##### Provided material

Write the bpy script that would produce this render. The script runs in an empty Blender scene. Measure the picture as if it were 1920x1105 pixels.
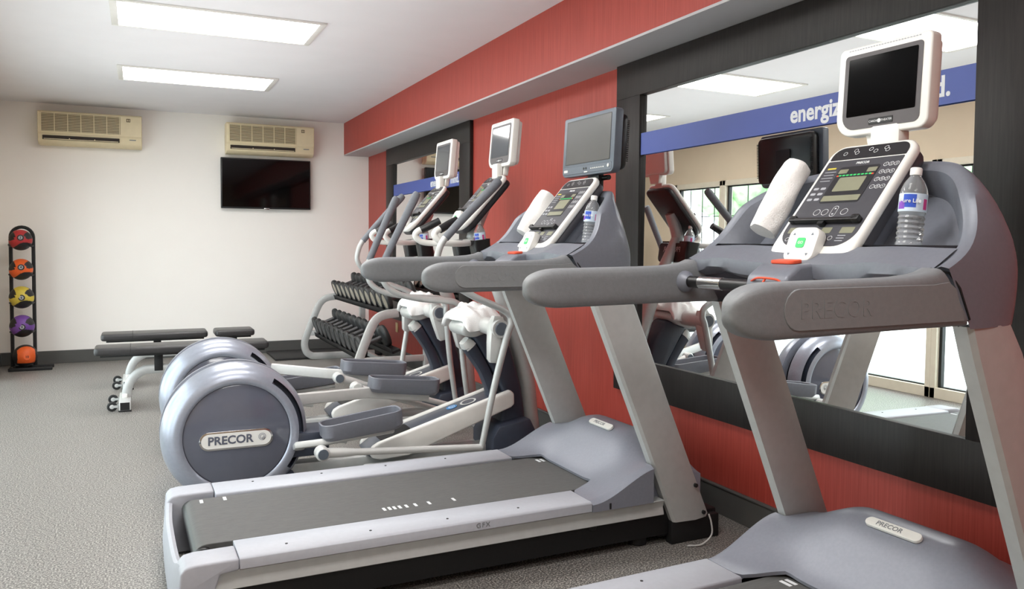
import bpy, bmesh, math, random
from mathutils import Matrix, Vector
random.seed(7)
C = bpy.context.scene.collection
PI = math.pi
V = Vector

# ------------------------------------------------------------------ materials
def lin(c):
    return tuple(((x/255)/12.92 if x/255 <= .04045 else ((x/255+.055)/1.055)**2.4) for x in c) + (1,)

def mat(name, rgb, rough=.5, metal=0, spec=.5, var=0, scale=40, stretch=(1, 1, 1), bump=0, bscale=None, emit=0, coat=0, dark=None):
    m = bpy.data.materials.new(name); m.use_nodes = True
    nt = m.node_tree; b = nt.nodes['Principled BSDF']
    col = lin(rgb)
    b.inputs['Base Color'].default_value = col
    b.inputs['Roughness'].default_value = rough
    b.inputs['Metallic'].default_value = metal
    b.inputs['Specular IOR Level'].default_value = spec
    b.inputs['Coat Weight'].default_value = coat
    b.inputs['Coat Roughness'].default_value = .08
    tc = nt.nodes.new('ShaderNodeTexCoord'); mp = nt.nodes.new('ShaderNodeMapping')
    mp.inputs['Scale'].default_value = stretch
    nt.links.new(tc.outputs['Object'], mp.inputs['Vector'])
    if var:
        n = nt.nodes.new('ShaderNodeTexNoise'); n.inputs['Scale'].default_value = scale
        n.inputs['Detail'].default_value = 4
        nt.links.new(mp.outputs['Vector'], n.inputs['Vector'])
        r = nt.nodes.new('ShaderNodeValToRGB')
        d = lin(dark) if dark else tuple(c*(1-var) for c in col[:3])+(1,)
        l = col if dark else tuple(min(1, c*(1+var)) for c in col[:3])+(1,)
        r.color_ramp.elements[0].color = d; r.color_ramp.elements[1].color = l
        r.color_ramp.elements[0].position = .35; r.color_ramp.elements[1].position = .65
        nt.links.new(n.outputs['Fac'], r.inputs['Fac'])
        nt.links.new(r.outputs['Color'], b.inputs['Base Color'])
    if bump:
        n2 = nt.nodes.new('ShaderNodeTexNoise'); n2.inputs['Scale'].default_value = bscale or scale
        nt.links.new(mp.outputs['Vector'], n2.inputs['Vector'])
        bp = nt.nodes.new('ShaderNodeBump'); bp.inputs['Strength'].default_value = bump
        bp.inputs['Distance'].default_value = .01
        nt.links.new(n2.outputs['Fac'], bp.inputs['Height'])
        nt.links.new(bp.outputs['Normal'], b.inputs['Normal'])
    if emit:
        b.inputs['Emission Color'].default_value = col
        b.inputs['Emission Strength'].default_value = emit
    return m

M = {}
M['cream'] = mat('cream paint', (250, 247, 242), .75, var=.006, scale=3)
M['tan'] = mat('tan paint', (226, 210, 184), .75, var=.02, scale=3)
M['ceil'] = mat('ceiling paint', (236, 235, 238), .85, var=.01, scale=4)
M['red'] = mat('red grained wall covering', (173, 69, 58), .5, var=.2, scale=9, stretch=(14, 14, .35), dark=(157, 57, 47))
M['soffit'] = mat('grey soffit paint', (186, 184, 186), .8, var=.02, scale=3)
M['black_wood'] = mat('black stained wood', (37, 33, 32), .48, spec=.32, var=.25, scale=12, stretch=(12, 12, .6))
M['baseboard'] = mat('charcoal vinyl base', (82, 82, 80), .5, var=.05, scale=10)
M['silver'] = mat('silver powder coat', (190, 192, 191), .42, .25, var=.03, scale=30)
M['silver_light'] = mat('light silver paint', (205, 205, 203), .4, .15, var=.02, scale=30)
M['strip'] = mat('light lavender grey plastic', (172, 174, 182), .5, var=.02, scale=60)
M['hood'] = mat('blue grey metallic plastic', (132, 135, 146), .42, .15, var=.03, scale=90)
M['cowl'] = mat('slate grey plastic', (116, 120, 130), .42, .1, var=.03, scale=90)
M['rail'] = mat('warm grey rubbery plastic', (122, 125, 128), .55, var=.04, scale=90, bump=.05, bscale=300)
M['rail_panel'] = mat('grey moulded side panel', (128, 131, 133), .6, var=.03, scale=90, bump=.05, bscale=300)
M['rail_dark'] = mat('dark seam', (24, 24, 26), .6)
M['drum'] = mat('silver blue drum plastic', (160, 165, 178), .3, .45, var=.03, scale=60)
M['disc'] = mat('glossy slate disc', (92, 95, 108), .12, 0, coat=.6, var=.02, scale=20)
M['pedal'] = mat('pedal grey plastic', (116, 118, 127), .45, var=.03, scale=60)
M['ramp_top'] = mat('dark ramp tread', (86, 90, 100), .35, .1, var=.03, scale=40)
M['handle_steel'] = mat('dark steel handle', (96, 96, 98), .35, .8)
M['navy'] = mat('dark navy plastic', (54, 60, 74), .45, var=.05, scale=30)
M['grip'] = mat('grey grip rubber', (108, 112, 119), .6, var=.05, scale=60, bump=.1, bscale=200)
M['white_plastic'] = mat('white plastic', (232, 231, 226), .35, var=.01, scale=20)
M['cream_plastic'] = mat('cream white plastic', (230, 229, 225), .38, var=.02, scale=20)
M['panel'] = mat('charcoal membrane panel', (66, 66, 72), .4, var=.04, scale=50)
M['panel_dark'] = mat('black membrane panel', (34, 34, 38), .35, var=.04, scale=50)
M['lcd'] = mat('olive lcd', (133, 133, 112), .3, var=.04, scale=20)
M['print'] = mat('white print', (220, 222, 224), .5)
M['print_dim'] = mat('grey print', (168, 170, 176), .5)
M['green'] = mat('green print', (60, 205, 110), .5)
M['orange'] = mat('orange plastic', (226, 84, 52), .45, var=.03, scale=30)
M['yellow'] = mat('yellow print', (206, 190, 70), .5)
M['black'] = mat('black plastic', (20, 20, 22), .4, var=.05, scale=60)
M['black_matte'] = mat('matte black steel', (17, 17, 19), .6, var=.05, scale=60)
M['screen'] = mat('black glass screen', (4, 4, 5), .1, spec=.1)
M['tv_screen'] = mat('television glass', (5, 5, 6), .06, spec=.3)
M['screen_grey'] = mat('grey lcd screen', (96, 96, 96), .18, var=.03, scale=3)
M['screen_gloss'] = mat('glossy grey screen', (62, 66, 74), .05, coat=1)
M['tvgrey'] = mat('steel blue grey plastic', (96, 104, 114), .4, .2, var=.03, scale=40)
M['bezel_dark'] = mat('dark taupe bezel', (84, 80, 82), .4, var=.03, scale=40)
M['belt'] = mat('treadmill belt', (86, 86, 85), .62, var=.12, scale=30, stretch=(1, 9, 1), bump=.05, bscale=200)
M['rubber'] = mat('black rubber', (28, 28, 29), .65, var=.1, scale=40)
M['iron'] = mat('dumbbell rubber', (38, 39, 40), .5, var=.1, scale=60)
M['chrome'] = mat('chrome', (200, 200, 200), .15, 1)
M['ringface'] = mat('dumbbell end plate', (176, 168, 152), .35, .4, var=.05, scale=30)
M['ringface_dark'] = mat('grey dumbbell end plate', (92, 92, 92), .4, .3, var=.05, scale=30)
M['vinyl'] = mat('black vinyl upholstery', (52, 51, 52), .38, var=.06, scale=60, bump=.06, bscale=150)
M['ac'] = mat('aged cream plastic', (233, 219, 183), .5, var=.02, scale=20)
M['ac_slat'] = mat('shaded cream slat', (205, 190, 156), .55, var=.02, scale=20)
M['ac_dark'] = mat('dark vent', (40, 30, 22), .6)
M['ac_gap'] = mat('brown vent gap', (104, 90, 66), .6)
M['towel'] = mat('white terry cloth', (242, 241, 240), .9, var=.03, scale=200, bump=.35, bscale=260)
M['bottle_cap'] = mat('white cap', (238, 238, 236), .4)
M['label_blue'] = mat('blue label print', (48, 84, 190), .4)
M['emblem'] = mat('blue emblem', (70, 132, 190), .4)
M['label_pink'] = mat('pink label print', (208, 66, 140), .4)
M['label_white'] = mat('pale label', (206, 222, 238), .4, var=.04, scale=30)
M['label_purple'] = mat('purple label print', (132, 66, 186), .4)
M['band'] = mat('blue vinyl band', (74, 90, 160), .5, var=.02, scale=6)
M['tree'] = mat('sunlit leaves', (150, 190, 140), .7, var=.3, scale=6)
M['bark'] = mat('bark', (110, 96, 84), .8, var=.3, scale=20)
M['pave'] = mat('pale pavement', (206, 206, 204), .85, var=.05, scale=3)
M['frame_white'] = mat('off white aluminium', (226, 218, 198), .45, var=.02, scale=20)
M['frame_black'] = mat('black gasket', (20, 22, 24), .5)
M['med_red'] = mat('red medicine ball rubber', (180, 46, 50), .5, var=.05, scale=40)
M['med_orange'] = mat('orange medicine ball rubber', (230, 98, 36), .5, var=.05, scale=40)
M['med_yellow'] = mat('yellow medicine ball rubber', (212, 190, 72), .5, var=.05, scale=40)
M['med_purple'] = mat('purple medicine ball rubber', (116, 72, 156), .5, var=.05, scale=40)
M['med_black'] = mat('black medicine ball rubber', (32, 31, 32), .5, var=.08, scale=60)
M['brass'] = mat('ivory outlet plate', (205, 176, 130), .5)

def floor_mat():
    m = mat('speckled rubber floor', (120, 117, 114), .42)
    nt = m.node_tree; b = nt.nodes['Principled BSDF']
    tc = nt.nodes['Texture Coordinate']
    n = nt.nodes.new('ShaderNodeTexNoise'); n.inputs['Scale'].default_value = 150; n.inputs['Detail'].default_value = 3
    nt.links.new(tc.outputs['Object'], n.inputs['Vector'])
    r = nt.nodes.new('ShaderNodeValToRGB'); e = r.color_ramp.elements
    e[0].position = .4; e[0].color = lin((80, 77, 75)); e[1].position = .64; e[1].color = lin((182, 177, 169))
    x = e.new(.5); x.color = lin((116, 113, 110))
    nt.links.new(n.outputs['Fac'], r.inputs['Fac']); nt.links.new(r.outputs['Color'], b.inputs['Base Color'])
    n2 = nt.nodes.new('ShaderNodeTexNoise'); n2.inputs['Scale'].default_value = 1.1
    nt.links.new(tc.outputs['Object'], n2.inputs['Vector'])
    mr = nt.nodes.new('ShaderNodeMapRange'); mr.inputs['To Min'].default_value = .36; mr.inputs['To Max'].default_value = .5
    nt.links.new(n2.outputs['Fac'], mr.inputs['Value']); nt.links.new(mr.outputs['Result'], b.inputs['Roughness'])
    bp = nt.nodes.new('ShaderNodeBump'); bp.inputs['Strength'].default_value = .12; bp.inputs['Distance'].default_value = .004
    nt.links.new(n.outputs['Fac'], bp.inputs['Height']); nt.links.new(bp.outputs['Normal'], b.inputs['Normal'])
    return m
M['floor'] = floor_mat()

def emit_mat(name, rgb, s):
    m = bpy.data.materials.new(name); m.use_nodes = True; nt = m.node_tree; nt.nodes.clear()
    e = nt.nodes.new('ShaderNodeEmission'); e.inputs[0].default_value = lin(rgb); e.inputs[1].default_value = s
    o = nt.nodes.new('ShaderNodeOutputMaterial'); nt.links.new(e.outputs[0], o.inputs[0]); return m
M['diffuser'] = emit_mat('lit diffuser', (255, 252, 248), 15)

def mirror_mat():
    m = bpy.data.materials.new('silvered mirror'); m.use_nodes = True; nt = m.node_tree
    b = nt.nodes['Principled BSDF']; b.inputs['Metallic'].default_value = 1
    b.inputs['Roughness'].default_value = 0; b.inputs['Base Color'].default_value = (.9, .92, .91, 1); return m
M['mirror'] = mirror_mat()

def pane_mat(name, tint, gloss=.06, rough=0.0):
    m = bpy.data.materials.new(name); m.use_nodes = True; nt = m.node_tree; nt.nodes.clear()
    t = nt.nodes.new('ShaderNodeBsdfTransparent'); t.inputs[0].default_value = tint
    g = nt.nodes.new('ShaderNodeBsdfGlossy'); g.inputs['Roughness'].default_value = rough
    lw = nt.nodes.new('ShaderNodeLayerWeight'); lw.inputs['Blend'].default_value = gloss
    mx = nt.nodes.new('ShaderNodeMixShader'); o = nt.nodes.new('ShaderNodeOutputMaterial')
    nt.links.new(lw.outputs['Fresnel'], mx.inputs[0]); nt.links.new(t.outputs[0], mx.inputs[1]); nt.links.new(g.outputs[0], mx.inputs[2])
    nt.links.new(mx.outputs[0], o.inputs[0]); return m
M['pane'] = pane_mat('window glass', (.95, .97, .96, 1), .05)
M['bottle'] = mat('clear bottle and water', (246, 249, 250), .02)
M['bottle'].node_tree.nodes['Principled BSDF'].inputs['Transmission Weight'].default_value = .86
M['bottle'].node_tree.nodes['Principled BSDF'].inputs['IOR'].default_value = 1.3

# ------------------------------------------------------------------ object helpers
def link(name, bm, m, parent=None, smooth=True, angle=38):
    me = bpy.data.meshes.new(name)
    bmesh.ops.recalc_face_normals(bm, faces=bm.faces[:])
    bm.to_mesh(me); bm.free()
    return link_mesh(name, me, m, parent, smooth, angle)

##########

Prompt: Restate only the lines running from the start of the material above through the line containing "return tuple(((x/255)/12.92 if", ends included. No pictures.

Response:
Write the bpy script that would produce this render. The script runs in an empty Blender scene. Measure the picture as if it were 1920x1105 pixels.
import bpy, bmesh, math, random
from mathutils import Matrix, Vector
random.seed(7)
C = bpy.context.scene.collection
PI = math.pi
V = Vector

# ------------------------------------------------------------------ materials
def lin(c):
    return tuple(((x/255)/12.92 if x/255 <= .04045 else ((x/255+.055)/1.055)**2.4) for x in c) + (1,)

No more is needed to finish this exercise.